Les pro-Hafedh ont riposté en semant le doute quant à ses ambitions, la présentant comme candidate à la présidence du groupe parlementaire. « Ce qui n’est pas du tout le cas, je vise la direction du parti », affirme l’intéressée, qui reste déterminée.

« La bataille n’est pas facile, la lutte est double ; il faut redresser le parti et travailler en interne à mettre le holà aux dérives pour qu’il soit de nouveau une mosaïque politique. Je sais à quoi j’ai affaire et bénéficie de plusieurs soutiens », assure cette chef d’entreprise qui a suspendu ses activités de collecte de déchets ménagers pour entrer en politique afin de « faire changer les choses ».

Notre pays est unique. Nous sommes différents. Nous devons en être fiers et tout faire pour le préserver

Toujours membre du Centre des jeunes dirigeants d’entreprise (CJD), après avoir été présidente du CJD international de 2013 à 2014, Wafa Makhlouf continue néanmoins de promouvoir l’entrepreneuriat et dirige pour la Tunisie le Center for Entrepreneurship and Executive Development (CEED), qui accompagne les jeunes patrons et vulgarise les mécanismes d’appui aux PME à travers un vaste programme dans le sud du pays.

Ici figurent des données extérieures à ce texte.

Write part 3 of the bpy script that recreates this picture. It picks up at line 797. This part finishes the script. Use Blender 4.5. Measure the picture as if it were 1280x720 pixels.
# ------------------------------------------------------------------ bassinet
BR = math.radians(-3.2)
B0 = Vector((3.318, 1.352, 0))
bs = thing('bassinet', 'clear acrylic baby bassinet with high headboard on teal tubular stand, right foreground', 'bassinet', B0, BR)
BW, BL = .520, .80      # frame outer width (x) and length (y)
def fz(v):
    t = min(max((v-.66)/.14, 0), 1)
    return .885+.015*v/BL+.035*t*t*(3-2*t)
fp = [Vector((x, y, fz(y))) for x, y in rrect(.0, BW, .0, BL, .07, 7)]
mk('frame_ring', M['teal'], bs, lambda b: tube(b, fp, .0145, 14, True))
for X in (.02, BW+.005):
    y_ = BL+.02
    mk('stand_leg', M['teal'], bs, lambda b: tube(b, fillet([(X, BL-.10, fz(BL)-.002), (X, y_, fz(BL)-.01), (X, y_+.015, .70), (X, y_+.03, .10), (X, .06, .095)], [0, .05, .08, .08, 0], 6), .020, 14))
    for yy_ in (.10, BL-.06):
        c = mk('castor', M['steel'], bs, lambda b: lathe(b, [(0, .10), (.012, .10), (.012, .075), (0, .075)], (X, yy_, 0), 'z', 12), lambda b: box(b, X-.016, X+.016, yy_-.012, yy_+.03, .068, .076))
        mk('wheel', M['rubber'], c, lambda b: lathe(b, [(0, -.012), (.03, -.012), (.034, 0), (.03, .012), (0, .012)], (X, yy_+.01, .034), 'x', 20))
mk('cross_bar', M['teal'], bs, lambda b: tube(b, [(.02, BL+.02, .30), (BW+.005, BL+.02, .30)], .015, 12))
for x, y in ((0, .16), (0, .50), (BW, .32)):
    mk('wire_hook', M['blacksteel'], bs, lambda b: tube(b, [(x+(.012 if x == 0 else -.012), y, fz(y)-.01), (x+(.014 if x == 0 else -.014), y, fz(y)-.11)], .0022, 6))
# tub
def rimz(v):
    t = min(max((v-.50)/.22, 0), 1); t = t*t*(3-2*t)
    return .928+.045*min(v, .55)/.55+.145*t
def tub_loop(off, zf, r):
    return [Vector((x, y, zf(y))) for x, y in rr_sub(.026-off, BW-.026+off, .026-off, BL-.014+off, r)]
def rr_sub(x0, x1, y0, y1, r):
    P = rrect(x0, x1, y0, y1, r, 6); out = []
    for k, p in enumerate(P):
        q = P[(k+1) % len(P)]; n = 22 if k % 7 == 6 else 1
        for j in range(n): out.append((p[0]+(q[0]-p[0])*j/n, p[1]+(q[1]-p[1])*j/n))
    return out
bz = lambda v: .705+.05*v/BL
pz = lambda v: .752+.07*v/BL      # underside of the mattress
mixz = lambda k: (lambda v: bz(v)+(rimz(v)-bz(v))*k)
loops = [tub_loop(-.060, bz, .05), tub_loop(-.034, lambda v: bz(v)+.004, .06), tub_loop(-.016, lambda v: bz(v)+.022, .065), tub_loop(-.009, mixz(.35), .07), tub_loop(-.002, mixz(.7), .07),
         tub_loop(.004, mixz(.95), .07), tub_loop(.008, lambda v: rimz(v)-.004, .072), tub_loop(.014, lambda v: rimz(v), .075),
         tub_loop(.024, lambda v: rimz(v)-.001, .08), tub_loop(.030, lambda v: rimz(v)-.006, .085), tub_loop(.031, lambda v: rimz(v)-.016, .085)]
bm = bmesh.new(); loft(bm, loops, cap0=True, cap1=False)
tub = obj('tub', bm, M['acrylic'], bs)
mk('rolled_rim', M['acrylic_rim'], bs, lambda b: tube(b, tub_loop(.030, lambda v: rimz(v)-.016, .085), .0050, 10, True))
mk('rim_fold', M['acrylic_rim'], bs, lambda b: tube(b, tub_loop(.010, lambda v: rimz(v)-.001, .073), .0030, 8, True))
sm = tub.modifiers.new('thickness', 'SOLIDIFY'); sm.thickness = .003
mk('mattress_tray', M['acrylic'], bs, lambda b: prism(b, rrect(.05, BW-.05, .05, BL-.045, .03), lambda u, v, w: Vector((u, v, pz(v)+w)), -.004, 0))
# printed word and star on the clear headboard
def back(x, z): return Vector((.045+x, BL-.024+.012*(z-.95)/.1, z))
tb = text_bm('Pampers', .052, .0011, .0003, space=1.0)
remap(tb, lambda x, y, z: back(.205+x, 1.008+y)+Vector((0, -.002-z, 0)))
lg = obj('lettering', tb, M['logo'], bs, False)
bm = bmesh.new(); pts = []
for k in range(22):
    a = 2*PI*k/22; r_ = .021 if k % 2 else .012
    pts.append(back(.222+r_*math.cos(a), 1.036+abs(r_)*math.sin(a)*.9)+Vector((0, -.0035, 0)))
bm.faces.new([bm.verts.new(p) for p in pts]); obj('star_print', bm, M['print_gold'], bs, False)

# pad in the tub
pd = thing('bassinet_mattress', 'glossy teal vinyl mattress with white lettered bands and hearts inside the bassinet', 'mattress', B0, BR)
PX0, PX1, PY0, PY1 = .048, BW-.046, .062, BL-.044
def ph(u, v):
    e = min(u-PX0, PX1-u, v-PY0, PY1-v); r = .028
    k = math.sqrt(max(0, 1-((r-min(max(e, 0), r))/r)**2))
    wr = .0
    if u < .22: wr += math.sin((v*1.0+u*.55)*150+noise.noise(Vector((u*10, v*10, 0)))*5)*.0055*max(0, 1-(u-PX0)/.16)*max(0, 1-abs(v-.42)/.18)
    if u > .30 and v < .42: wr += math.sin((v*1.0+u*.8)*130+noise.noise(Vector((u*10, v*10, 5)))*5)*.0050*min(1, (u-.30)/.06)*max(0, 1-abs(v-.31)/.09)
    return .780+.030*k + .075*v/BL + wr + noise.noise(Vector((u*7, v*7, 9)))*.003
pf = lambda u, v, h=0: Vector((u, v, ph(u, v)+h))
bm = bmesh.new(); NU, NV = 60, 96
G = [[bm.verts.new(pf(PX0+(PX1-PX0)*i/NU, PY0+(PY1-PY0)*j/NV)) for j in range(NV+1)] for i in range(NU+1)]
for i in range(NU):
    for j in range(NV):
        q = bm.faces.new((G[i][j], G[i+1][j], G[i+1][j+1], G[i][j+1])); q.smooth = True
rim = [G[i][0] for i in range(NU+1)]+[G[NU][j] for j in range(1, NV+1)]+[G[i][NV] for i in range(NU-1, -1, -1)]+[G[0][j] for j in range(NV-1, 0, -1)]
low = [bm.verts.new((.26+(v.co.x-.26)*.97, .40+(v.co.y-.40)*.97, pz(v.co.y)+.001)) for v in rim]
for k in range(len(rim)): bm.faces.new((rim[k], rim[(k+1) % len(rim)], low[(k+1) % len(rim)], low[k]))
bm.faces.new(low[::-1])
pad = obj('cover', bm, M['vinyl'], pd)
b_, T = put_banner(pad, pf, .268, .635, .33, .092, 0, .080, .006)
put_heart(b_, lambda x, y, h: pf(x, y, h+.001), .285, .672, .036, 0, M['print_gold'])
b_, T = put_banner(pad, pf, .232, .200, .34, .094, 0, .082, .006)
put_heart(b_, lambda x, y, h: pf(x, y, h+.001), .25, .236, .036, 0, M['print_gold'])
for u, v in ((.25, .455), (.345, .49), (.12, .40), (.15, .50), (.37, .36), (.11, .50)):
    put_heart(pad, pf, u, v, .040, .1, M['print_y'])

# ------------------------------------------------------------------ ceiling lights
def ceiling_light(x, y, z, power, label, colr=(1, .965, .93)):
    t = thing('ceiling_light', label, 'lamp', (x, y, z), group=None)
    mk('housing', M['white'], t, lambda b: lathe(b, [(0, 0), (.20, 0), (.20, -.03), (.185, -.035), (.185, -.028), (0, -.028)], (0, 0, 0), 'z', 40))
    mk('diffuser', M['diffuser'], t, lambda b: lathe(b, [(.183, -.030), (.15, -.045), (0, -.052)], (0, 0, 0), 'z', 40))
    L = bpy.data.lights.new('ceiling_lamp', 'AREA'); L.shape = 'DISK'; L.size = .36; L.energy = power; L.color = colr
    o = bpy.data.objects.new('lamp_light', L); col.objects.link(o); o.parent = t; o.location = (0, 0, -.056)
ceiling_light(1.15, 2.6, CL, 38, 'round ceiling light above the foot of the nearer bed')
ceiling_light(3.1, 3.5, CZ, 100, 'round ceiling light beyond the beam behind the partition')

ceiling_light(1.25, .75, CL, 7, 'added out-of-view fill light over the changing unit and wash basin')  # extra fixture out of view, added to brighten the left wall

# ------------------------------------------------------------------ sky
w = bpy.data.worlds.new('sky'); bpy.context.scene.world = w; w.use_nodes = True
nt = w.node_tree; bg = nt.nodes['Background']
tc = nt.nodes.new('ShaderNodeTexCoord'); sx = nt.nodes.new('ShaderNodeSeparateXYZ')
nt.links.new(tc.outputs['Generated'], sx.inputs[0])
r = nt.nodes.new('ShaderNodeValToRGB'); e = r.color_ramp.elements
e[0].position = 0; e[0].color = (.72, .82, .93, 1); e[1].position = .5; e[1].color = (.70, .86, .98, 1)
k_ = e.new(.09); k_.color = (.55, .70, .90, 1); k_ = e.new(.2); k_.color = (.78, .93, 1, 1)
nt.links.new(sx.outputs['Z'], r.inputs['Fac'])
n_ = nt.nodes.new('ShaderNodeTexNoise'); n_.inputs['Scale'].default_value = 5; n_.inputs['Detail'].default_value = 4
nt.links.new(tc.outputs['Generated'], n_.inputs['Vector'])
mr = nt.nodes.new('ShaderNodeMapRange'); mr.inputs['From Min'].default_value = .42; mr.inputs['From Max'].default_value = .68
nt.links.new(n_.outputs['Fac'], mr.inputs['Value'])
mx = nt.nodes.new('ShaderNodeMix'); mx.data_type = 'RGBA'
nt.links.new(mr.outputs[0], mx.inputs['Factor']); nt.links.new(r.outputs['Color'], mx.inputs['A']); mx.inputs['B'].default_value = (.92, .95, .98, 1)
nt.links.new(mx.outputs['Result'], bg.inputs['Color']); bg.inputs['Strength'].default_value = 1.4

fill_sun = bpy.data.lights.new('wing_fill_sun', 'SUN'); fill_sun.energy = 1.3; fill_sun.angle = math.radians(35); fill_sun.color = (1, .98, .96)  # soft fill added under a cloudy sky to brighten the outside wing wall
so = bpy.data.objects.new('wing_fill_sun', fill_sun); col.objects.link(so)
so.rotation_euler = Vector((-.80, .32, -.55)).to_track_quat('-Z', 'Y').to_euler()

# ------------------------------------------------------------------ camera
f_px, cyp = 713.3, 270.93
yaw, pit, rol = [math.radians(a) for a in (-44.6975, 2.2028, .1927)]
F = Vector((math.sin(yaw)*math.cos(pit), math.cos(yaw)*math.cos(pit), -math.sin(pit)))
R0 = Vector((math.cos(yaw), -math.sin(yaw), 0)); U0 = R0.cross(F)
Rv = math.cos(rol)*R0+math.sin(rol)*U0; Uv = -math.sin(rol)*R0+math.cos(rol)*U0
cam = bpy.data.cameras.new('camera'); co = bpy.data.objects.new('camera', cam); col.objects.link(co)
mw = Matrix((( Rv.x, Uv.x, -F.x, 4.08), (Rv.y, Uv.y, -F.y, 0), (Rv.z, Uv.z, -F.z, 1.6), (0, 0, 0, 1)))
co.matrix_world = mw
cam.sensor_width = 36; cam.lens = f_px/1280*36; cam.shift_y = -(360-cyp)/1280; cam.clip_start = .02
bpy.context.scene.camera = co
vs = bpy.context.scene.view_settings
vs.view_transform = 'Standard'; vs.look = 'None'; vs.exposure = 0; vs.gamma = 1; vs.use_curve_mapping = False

« Il ne suffit pas de créer une entreprise parce qu’on ne peut pas faire autrement pour travailler », fait cependant observer celle qui a œuvré à faire connaître la Tunisie aux Young Global Leaders du Forum économique mondial, dont elle a été membre en 2016.

« Notre pays est unique. Nous sommes différents. Nous devons en être fiers et tout faire pour le préserver », affirme Wafa Makhlouf, qui affûte ses stratégies, quel que soit le domaine, en faisant de longues marches.